About the Manual

The Nerd Manual is meant to be both a useful resource for nerds and a guide for the people involved with nerds. If you're a nerd you can find information here that will help you improve your life and perhaps better understand yourself. If you're close friends with, dating, or married to a nerd, I want to give you insight into things nerds do that a lot of people have difficulty understanding.


I hope to avoid offending anyone--either nerd or non-nerd--but please understand that the manual will get into some sensitive topics, stray into contentious territories, and even use stereotypes to illustrate points. It's OK to disagree with something, but keep your comments civil.

2017-07-22

Real-Life Nerds: Saving Video One VHS at a Time

Everything currently stored on magnetic media is slowly corroding away like old cars in a junkyard. Magnetic tapes, such as audio cassettes and VHS tapes (including those purportedly multi-thousand dollar Disney black diamond VHS cassettes) store information on plastic tape embedded with metal oxides. As time passes these tapes lose their magnetic fields, and the information can't be read anymore. Experts give tape data 15 to 20 years before it's unsalvageable.

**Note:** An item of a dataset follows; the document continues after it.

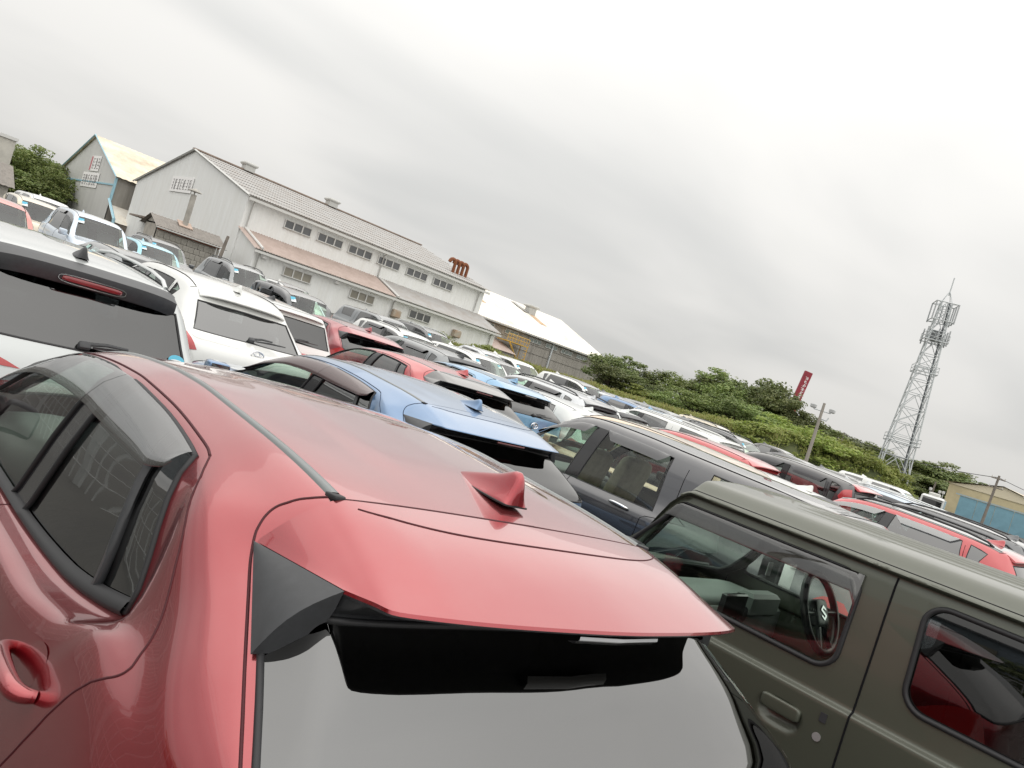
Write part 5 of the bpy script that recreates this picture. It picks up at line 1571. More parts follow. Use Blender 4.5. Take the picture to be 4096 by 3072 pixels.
# utility poles, floodlight pole and wires
def light_pole():
    root = empty('floodlight_pole', (55.0, 23.9, .3)); tag(root, 'grey concrete pole with two floodlights standing in the weeds', 'pole')
    M = MB(); M.tube([(0, 0, 0), (0, 0, 5.9)], .16, 8, r2=.10); M.build('pole', pmat('concrete pole', (.36, .33, .29), .8, noise=(2, .2)), root, smooth=60)
    M = MB(); M.tube([(-.45, .45, 5.3), (.45, -.45, 5.3)], .04, 5); M.tube([(.0, 0, 4.75), (.35, -.35, 4.7), (.42, -.42, 4.95)], .05, 5); M.build('crossarm', STEELG, root)
    for sd in (-1, 1):
        M = MB(); M.box((sd*.5, -sd*.5, 5.5), (.34, .34, .30), bev=.05); M.build('floodlight', pmat('floodlight housing', (.45, .46, .46), .4), root)
light_pole()
def utility_pole(x, y, z0, h, label, lean=(0, 0), arms=True):
    root = empty('utility_pole', (x, y, z0)); tag(root, label, 'pole')
    M = MB(); M.tube([(0, 0, 0), (lean[0], lean[1], h)], .17, 8, r2=.11); M.build('pole', WOODP, root, smooth=60)
    if arms:
        for zz in (h - .35, h - 1.3):
            M = MB(); M.tube([(-.55 + lean[0], .55 + lean[1], zz), (.55 + lean[0], -.55 + lean[1], zz)], .06, 4); ca = M.build('crossarm', WOODP, root)
            M = MB()
            for t in (-.5, 0, .5): M.tube([(t + lean[0], -t + lean[1], zz + .05), (t + lean[0], -t + lean[1], zz + .22)], .05, 5)
            M.build('insulators', pmat('porcelain', (.6, .58, .55), .4), ca)
    return (x + lean[0], y + lean[1], z0 + h)
pA = utility_pole(92.7, 20.7, -1.0, 7.3, 'brown wooden utility pole in front of the blue wall at far right', (.35, -.2))
pB = utility_pole(130.1, 51.8, 0.5, 7.6, 'distant utility pole rising from the wooded hillside left of the tower')
pC = utility_pole(105.9, 75.4, 0.0, 7.4, 'utility pole among the trees right of the slate-walled warehouse')
pD = utility_pole(118.0, 33.0, -.5, 4.8, 'short bare pole below the hillside between tower and blue wall', arms=False)
pE = utility_pole(138.0, 12.0, -1.0, 10.5, 'utility pole outside the frame carrying the wires at far right')
pF = utility_pole(22.8, 55.0, 1.3, 3.5, 'leaning grey utility pole in front of the block shed', (.3, 0), arms=False)
def wire(a, b, sag, label, r=.02):
    pts = [tuple(Vector(a).lerp(Vector(b), t) - Vector((0, 0, sag * 4 * t * (1-t)))) for t in np.linspace(0, 1, 24)]
    M = MB(); M.tube(pts, r, 4); o = M.build('power_line', pmat('cable', (.05, .05, .055), .7)); tag(o, label, 'cable')
wire((pB[0], pB[1], pB[2]-.2), (pA[0], pA[1], pA[2]-.2), 1.0, 'thin power line sagging from hillside pole to blue-wall pole', .035)
wire((pA[0], pA[1], pA[2]-.2), (pE[0], pE[1], pE[2]-2.6), .8, 'thin power line running out of frame from the blue-wall pole', .03)
wire((pC[0], pC[1], pC[2]-.3), (125, 62, 9.0), 1.2, 'thin power line from the pole right of the slate warehouse', .03)
# ------------------------------------------------------------------ vegetation
def leafmat(name, c1, c2, trans=.25):
    if name in MATS: return MATS[name]
    mt = bpy.data.materials.new(name); mt.use_nodes = True
    t = mt.node_tree; b = t.nodes['Principled BSDF']
    b.inputs['Roughness'].default_value = .6
    oi = t.nodes.new('ShaderNodeObjectInfo'); geo = t.nodes.new('ShaderNodeNewGeometry')
    mc = t.nodes.new('ShaderNodeMixRGB'); mc.inputs['Color1'].default_value = (*c1, 1); mc.inputs['Color2'].default_value = (*c2, 1)
    t.links.new(geo.outputs['Random Per Island'], mc.inputs['Fac'])
    hv = t.nodes.new('ShaderNodeHueSaturation')
    mr = t.nodes.new('ShaderNodeMapRange'); mr.inputs['To Min'].default_value = .72; mr.inputs['To Max'].default_value = 1.25
    t.links.new(oi.outputs['Random'], mr.inputs['Value']); t.links.new(mr.outputs[0], hv.inputs['Value'])
    mh = t.nodes.new('ShaderNodeMapRange'); mh.inputs['To Min'].default_value = .485; mh.inputs['To Max'].default_value = .512
    t.links.new(oi.outputs['Random'], mh.inputs['Value']); t.links.new(mh.outputs[0], hv.inputs['Hue'])
    t.links.new(mc.outputs[0], hv.inputs['Color']); t.links.new(hv.outputs[0], b.inputs['Base Color'])
    b.inputs['Transmission Weight'].default_value = 0
    tl = t.nodes.new('ShaderNodeBsdfTranslucent'); t.links.new(hv.outputs[0], tl.inputs['Color'])
    ad = t.nodes.new('ShaderNodeMixShader'); ad.inputs[0].default_value = trans
    o = t.nodes['Material Output']
    t.links.new(b.outputs[0], ad.inputs[1]); t.links.new(tl.outputs[0], ad.inputs[2]); t.links.new(ad.outputs[0], o.inputs[0])
    MATS[name] = mt
    return mt
LEAFD = leafmat('dark evergreen leaves', (.12, .17, .052), (.21, .24, .085), .3)
LEAFM = leafmat('mid green leaves', (.15, .215, .056), (.25, .285, .095), .3)
LEAFY = leafmat('yellow green weeds', (.20, .275, .05), (.36, .385, .115), .4)
REED = leafmat('dry reed grass', (.46, .44, .19), (.34, .38, .11), .35)
BARK = pmat('bark', (.09, .07, .05), .9, noise=(3, .4))

def leaf_cloud(mb, centres, n, size, rg, flat=.5, mi=0):
    """leaf-sized quads on the shells of many small clumps"""
    per = max(1, n // len(centres))
    for (c, r_) in centres:
        d = rg.normal(size=(per, 3)); d /= np.linalg.norm(d, axis=1, keepdims=True) + 1e-9
        d[:, 2] = d[:, 2] * .8 + .12
        rad = r_ * (0.62 + .38 * rg.random(per) ** .5)
        P = np.array(c) + d * rad[:, None] * np.array([1, 1, .78])
        for p, q in zip(P, d):
            nn = q + rg.normal(size=3) * .45 + np.array([0, 0, flat]); nn /= np.linalg.norm(nn)
            a = np.cross(nn, rg.normal(size=3)); a /= np.linalg.norm(a) + 1e-9; b = np.cross(nn, a)
            sz = size * rg.uniform(.6, 1.35)
            k = len(mb.v)
            mb.v += [tuple(p - a*sz), tuple(p - b*sz*.55), tuple(p + a*sz), tuple(p + b*sz*.55)]
            mb.f.append((k, k+1, k+2, k+3)); mb.mi.append(mi)

TREES = {}
def tree_variant(k):
    """a crown about 1 unit wide and its trunk with limbs, base at z=0, total height 1.2"""
    if k in TREES: return TREES[k]
    rg = np.random.default_rng(100 + k)
    big = []
    nb = 10 + k % 4
    for q in range(nb):
        a = rg.uniform(0, 2*math.pi); r_ = rg.uniform(.05, .36); z = rg.uniform(.16, .98)
        big.append((np.array([r_*math.cos(a), r_*math.sin(a), z]), rg.uniform(.17, .27) * (1.05 - .25*abs(z-.65))))
    big.append((np.array([0, 0, .70]), .32)); big.append((np.array([0, 0, .34]), .34))
    cl = []
    for (c, r_) in big:
        for q in range(16):
            d = rg.normal(size=3); d /= np.linalg.norm(d); d[2] = abs(d[2])*.9 - .25
            cl.append((c + d * r_ * rg.uniform(.75, 1.05), r_ * rg.uniform(.26, .46)))
    M = MB(); leaf_cloud(M, cl, 9000, .019, rg)
    crown = M.mesh('crown')
    T = MB(); T.tube([(0, 0, -.05), (.01, 0, .25), (-.01, .01, .55), (0, 0, .85)], [.035, .028, .02, .008], 7)
    for (c, r_) in big[:6]:
        T.tube([(0, 0, rg.uniform(.25, .45)), tuple(c*.6 + np.array([0, 0, .05])), tuple(c)], [.016, .011, .004], 5)
    TREES[k] = (crown, T.mesh('trunk', 60))
    return TREES[k]

def tree(x, y, top, width, label, mat=LEAFD, k=0, group=None, name='tree'):
    z0 = ground_z(min(x, 60), min(y, 60)) - .3
    root = empty(name, (x, y, z0), rz=random.uniform(0, 6.28)); tag(root, label, 'tree', group)
    H_ = (top - z0) / 1.16
    root.scale = (width * 1.45, width * 1.45, H_)
    cr, tr = tree_variant(k)
    mobj('crown', cr, mat, root); mobj('trunk', tr, BARK, root)
    return root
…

Fortunately, the preservationists at XFR Collective are working to transfer information from magnetic tape to digital formats.

XFR Collective is a non-profit, all volunteer group who focus particularly on rescuing tapes containing material from underrepresented communities like people of color, immigrants, LGBTQ communities, and activists. Everything they digitize goes to their Internet Archive page where the material is publicly available. They also lend equipment to community organizations (such as a local folklore/storytelling project called Los Herederos) to help them with in-house digitization projects.

They have also partnered with the Metropolitan New York Library Council (METRO) to design and build an AV transfer station for METRO’s 599 Studio space in an effort to support digitization services for the community. The new transfer station has to include a variety of equipment to work with everything from professional 1-inch tape to the 1/2-inch open reel tape commonly used by activists and community artists in the 1960s and 1970s.

The fact that analogue video decks are no longer manufactured was a hurdle the XFR Collective leapt by scouring the listserv of the Association of Moving Image Archivists (AMIA) for used equipment, including a CRT monitor, an S-VHS/miniDV deck, and a 1/4 inch reel to reel audio player. The group also tapped into the e-waste recycling store at the Lower East Side Ecology Center, where they discovered a corner of the warehouse devoted to functional analog A/V equipment.

The videos that XFR Collective digitizes range from personal family tapes, to recordings from public access TV, to videos of police brutality, and they have transferred over 67 hours of video.